§ **What is needed**: Drop every picture. Then return, exactly, the lines from the beginning of the listing below through the one containing "SC.view_settings.exposure = 0.12".

Start of Stored records

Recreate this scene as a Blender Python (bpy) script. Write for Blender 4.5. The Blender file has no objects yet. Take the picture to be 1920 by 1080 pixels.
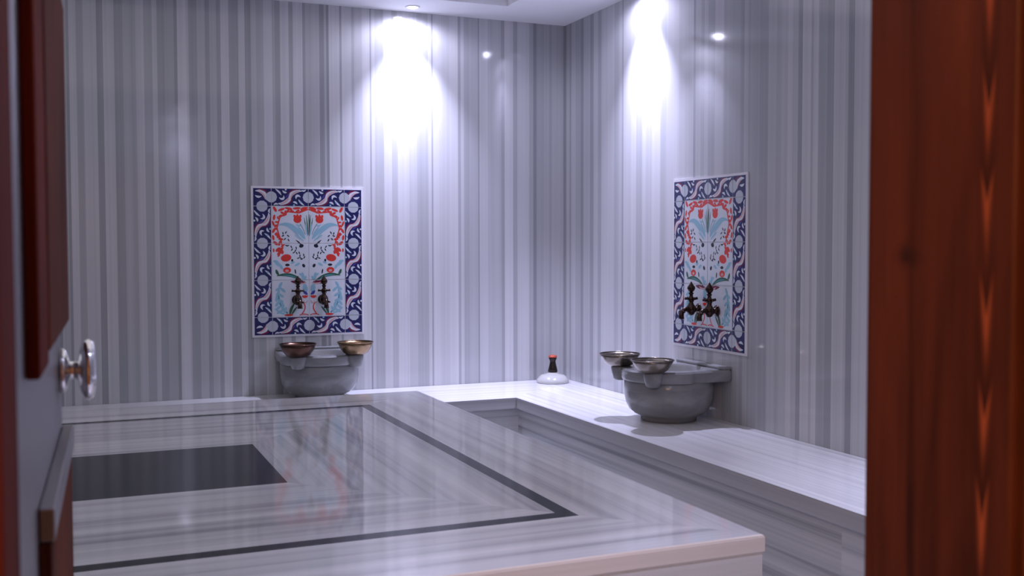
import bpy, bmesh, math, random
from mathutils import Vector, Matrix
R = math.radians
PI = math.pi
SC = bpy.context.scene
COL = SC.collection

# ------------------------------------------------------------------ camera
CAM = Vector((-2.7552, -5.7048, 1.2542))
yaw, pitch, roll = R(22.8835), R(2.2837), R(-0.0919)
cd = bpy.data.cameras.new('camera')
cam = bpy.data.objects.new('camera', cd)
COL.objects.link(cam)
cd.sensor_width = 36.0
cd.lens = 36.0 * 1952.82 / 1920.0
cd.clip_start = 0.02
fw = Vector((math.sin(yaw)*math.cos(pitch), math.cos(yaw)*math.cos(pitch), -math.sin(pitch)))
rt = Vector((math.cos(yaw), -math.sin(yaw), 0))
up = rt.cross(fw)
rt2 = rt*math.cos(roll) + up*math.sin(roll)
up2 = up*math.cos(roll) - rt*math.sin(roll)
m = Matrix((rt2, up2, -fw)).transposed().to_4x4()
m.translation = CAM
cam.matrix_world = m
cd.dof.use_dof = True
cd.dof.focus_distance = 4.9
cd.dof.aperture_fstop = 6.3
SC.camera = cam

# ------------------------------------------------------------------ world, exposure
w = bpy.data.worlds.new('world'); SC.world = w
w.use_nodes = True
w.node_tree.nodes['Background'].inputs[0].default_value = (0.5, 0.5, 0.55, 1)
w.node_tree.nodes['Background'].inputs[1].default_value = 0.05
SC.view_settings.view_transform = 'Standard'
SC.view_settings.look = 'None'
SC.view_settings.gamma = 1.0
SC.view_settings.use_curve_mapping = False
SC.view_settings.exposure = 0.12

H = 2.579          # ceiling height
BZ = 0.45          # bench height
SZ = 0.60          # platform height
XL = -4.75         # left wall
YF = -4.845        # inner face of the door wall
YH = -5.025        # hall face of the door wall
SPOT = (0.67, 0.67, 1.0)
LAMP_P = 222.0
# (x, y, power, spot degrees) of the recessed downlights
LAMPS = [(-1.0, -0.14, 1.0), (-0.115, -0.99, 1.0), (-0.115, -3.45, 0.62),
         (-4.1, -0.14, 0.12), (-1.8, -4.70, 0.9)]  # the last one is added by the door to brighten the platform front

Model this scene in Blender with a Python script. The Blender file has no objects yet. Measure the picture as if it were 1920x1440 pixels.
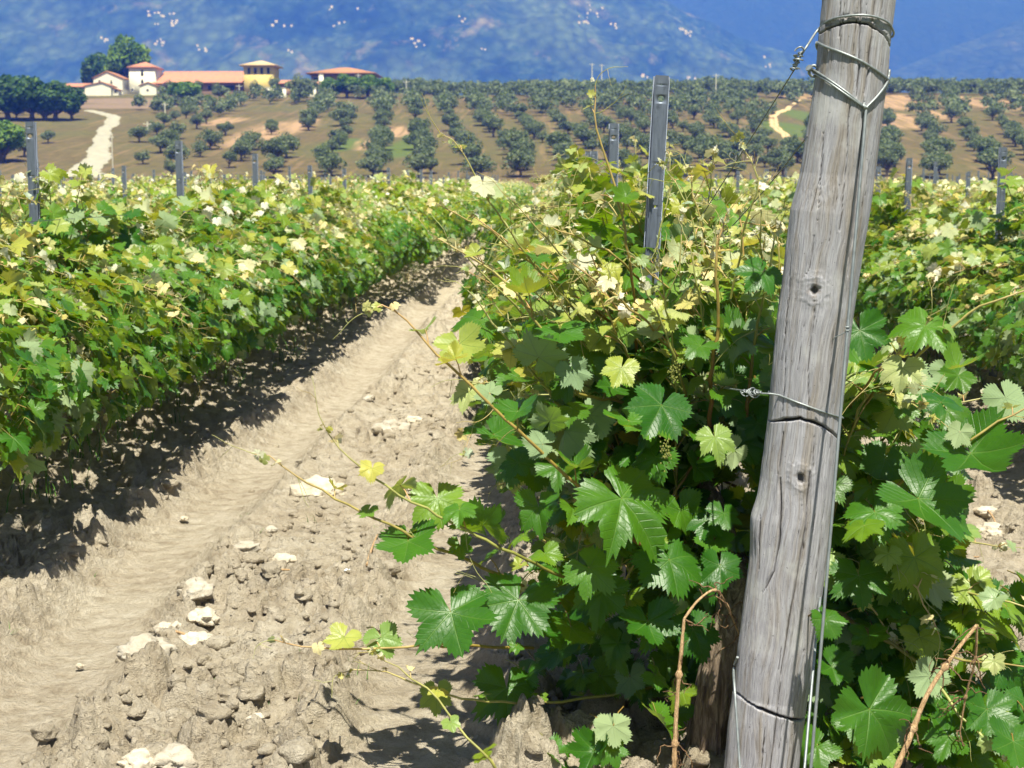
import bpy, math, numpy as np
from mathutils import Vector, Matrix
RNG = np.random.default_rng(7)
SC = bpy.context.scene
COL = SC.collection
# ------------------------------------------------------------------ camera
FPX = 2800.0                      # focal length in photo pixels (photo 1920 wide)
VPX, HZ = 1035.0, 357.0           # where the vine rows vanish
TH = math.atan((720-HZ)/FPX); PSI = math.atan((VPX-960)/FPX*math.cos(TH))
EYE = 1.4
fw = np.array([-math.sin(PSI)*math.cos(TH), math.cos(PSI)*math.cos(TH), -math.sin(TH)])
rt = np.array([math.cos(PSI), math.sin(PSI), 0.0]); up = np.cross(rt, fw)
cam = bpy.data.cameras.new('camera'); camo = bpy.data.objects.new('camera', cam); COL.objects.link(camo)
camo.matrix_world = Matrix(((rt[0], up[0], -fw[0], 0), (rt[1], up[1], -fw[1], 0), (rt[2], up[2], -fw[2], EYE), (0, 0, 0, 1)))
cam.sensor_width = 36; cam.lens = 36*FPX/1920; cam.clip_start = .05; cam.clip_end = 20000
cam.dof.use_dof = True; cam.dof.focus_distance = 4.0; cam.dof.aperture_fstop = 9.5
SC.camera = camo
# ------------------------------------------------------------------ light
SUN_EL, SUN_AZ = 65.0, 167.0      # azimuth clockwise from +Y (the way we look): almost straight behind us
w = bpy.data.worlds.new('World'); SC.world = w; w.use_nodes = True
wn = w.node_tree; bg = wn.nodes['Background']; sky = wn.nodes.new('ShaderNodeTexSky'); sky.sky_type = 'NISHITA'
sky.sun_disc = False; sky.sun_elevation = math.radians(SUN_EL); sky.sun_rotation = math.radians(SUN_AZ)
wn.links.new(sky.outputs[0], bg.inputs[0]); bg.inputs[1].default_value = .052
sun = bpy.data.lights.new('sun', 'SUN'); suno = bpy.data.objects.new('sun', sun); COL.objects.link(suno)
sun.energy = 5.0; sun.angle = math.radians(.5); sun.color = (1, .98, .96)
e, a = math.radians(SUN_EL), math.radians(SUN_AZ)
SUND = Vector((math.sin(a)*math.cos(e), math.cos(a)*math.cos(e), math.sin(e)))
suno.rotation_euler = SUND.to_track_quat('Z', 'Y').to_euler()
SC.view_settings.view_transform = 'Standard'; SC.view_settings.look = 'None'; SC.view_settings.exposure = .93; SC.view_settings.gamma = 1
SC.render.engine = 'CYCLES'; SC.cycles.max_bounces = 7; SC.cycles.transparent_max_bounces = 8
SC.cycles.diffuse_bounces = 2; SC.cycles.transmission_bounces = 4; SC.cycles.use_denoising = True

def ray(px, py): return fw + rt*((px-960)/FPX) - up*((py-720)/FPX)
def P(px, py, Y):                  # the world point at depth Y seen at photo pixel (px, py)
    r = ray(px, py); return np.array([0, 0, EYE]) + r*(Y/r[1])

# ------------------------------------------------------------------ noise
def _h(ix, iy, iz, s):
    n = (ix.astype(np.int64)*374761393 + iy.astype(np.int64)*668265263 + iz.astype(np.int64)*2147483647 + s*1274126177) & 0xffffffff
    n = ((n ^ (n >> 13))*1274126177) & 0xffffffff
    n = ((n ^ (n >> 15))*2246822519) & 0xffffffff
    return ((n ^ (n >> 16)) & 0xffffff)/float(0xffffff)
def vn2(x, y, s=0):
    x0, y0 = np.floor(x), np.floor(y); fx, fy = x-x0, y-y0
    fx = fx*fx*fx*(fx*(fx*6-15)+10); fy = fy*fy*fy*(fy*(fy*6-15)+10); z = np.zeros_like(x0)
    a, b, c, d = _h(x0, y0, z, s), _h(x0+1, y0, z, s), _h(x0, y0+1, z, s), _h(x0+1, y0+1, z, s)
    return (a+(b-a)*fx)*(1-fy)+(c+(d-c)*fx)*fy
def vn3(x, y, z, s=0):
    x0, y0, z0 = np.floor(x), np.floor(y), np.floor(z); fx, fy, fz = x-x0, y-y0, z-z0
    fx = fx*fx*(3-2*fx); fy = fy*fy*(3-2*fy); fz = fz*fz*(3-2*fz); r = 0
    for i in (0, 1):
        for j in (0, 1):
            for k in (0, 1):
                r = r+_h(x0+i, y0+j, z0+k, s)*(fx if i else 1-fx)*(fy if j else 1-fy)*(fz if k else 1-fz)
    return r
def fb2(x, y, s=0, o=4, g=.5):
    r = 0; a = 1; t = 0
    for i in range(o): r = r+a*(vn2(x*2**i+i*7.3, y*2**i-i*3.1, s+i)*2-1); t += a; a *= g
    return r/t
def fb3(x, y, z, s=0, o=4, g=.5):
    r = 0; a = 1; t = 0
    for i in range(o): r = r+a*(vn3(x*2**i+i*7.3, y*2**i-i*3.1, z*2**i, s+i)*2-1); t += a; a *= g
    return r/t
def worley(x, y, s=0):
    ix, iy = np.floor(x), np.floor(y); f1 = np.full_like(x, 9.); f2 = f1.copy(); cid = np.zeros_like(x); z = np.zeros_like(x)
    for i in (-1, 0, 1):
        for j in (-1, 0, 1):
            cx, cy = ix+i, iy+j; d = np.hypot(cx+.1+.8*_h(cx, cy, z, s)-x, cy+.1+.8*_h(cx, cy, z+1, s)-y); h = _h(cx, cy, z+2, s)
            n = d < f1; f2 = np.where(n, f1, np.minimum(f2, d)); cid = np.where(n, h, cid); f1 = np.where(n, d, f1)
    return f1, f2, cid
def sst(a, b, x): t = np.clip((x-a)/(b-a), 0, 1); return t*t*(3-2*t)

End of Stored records

§ **Solution**:
Recreate this scene as a Blender Python (bpy) script. Write for Blender 4.5. The Blender file has no objects yet. Take the picture to be 1920 by 1080 pixels.
import bpy, bmesh, math, random
from mathutils import Vector, Matrix
R = math.radians
PI = math.pi
SC = bpy.context.scene
COL = SC.collection

# ------------------------------------------------------------------ camera
CAM = Vector((-2.7552, -5.7048, 1.2542))
yaw, pitch, roll = R(22.8835), R(2.2837), R(-0.0919)
cd = bpy.data.cameras.new('camera')
cam = bpy.data.objects.new('camera', cd)
COL.objects.link(cam)
cd.sensor_width = 36.0
cd.lens = 36.0 * 1952.82 / 1920.0
cd.clip_start = 0.02
fw = Vector((math.sin(yaw)*math.cos(pitch), math.cos(yaw)*math.cos(pitch), -math.sin(pitch)))
rt = Vector((math.cos(yaw), -math.sin(yaw), 0))
up = rt.cross(fw)
rt2 = rt*math.cos(roll) + up*math.sin(roll)
up2 = up*math.cos(roll) - rt*math.sin(roll)
m = Matrix((rt2, up2, -fw)).transposed().to_4x4()
m.translation = CAM
cam.matrix_world = m
cd.dof.use_dof = True
cd.dof.focus_distance = 4.9
cd.dof.aperture_fstop = 6.3
SC.camera = cam

# ------------------------------------------------------------------ world, exposure
w = bpy.data.worlds.new('world'); SC.world = w
w.use_nodes = True
w.node_tree.nodes['Background'].inputs[0].default_value = (0.5, 0.5, 0.55, 1)
w.node_tree.nodes['Background'].inputs[1].default_value = 0.05
SC.view_settings.view_transform = 'Standard'
SC.view_settings.look = 'None'
SC.view_settings.gamma = 1.0
SC.view_settings.use_curve_mapping = False
SC.view_settings.exposure = 0.12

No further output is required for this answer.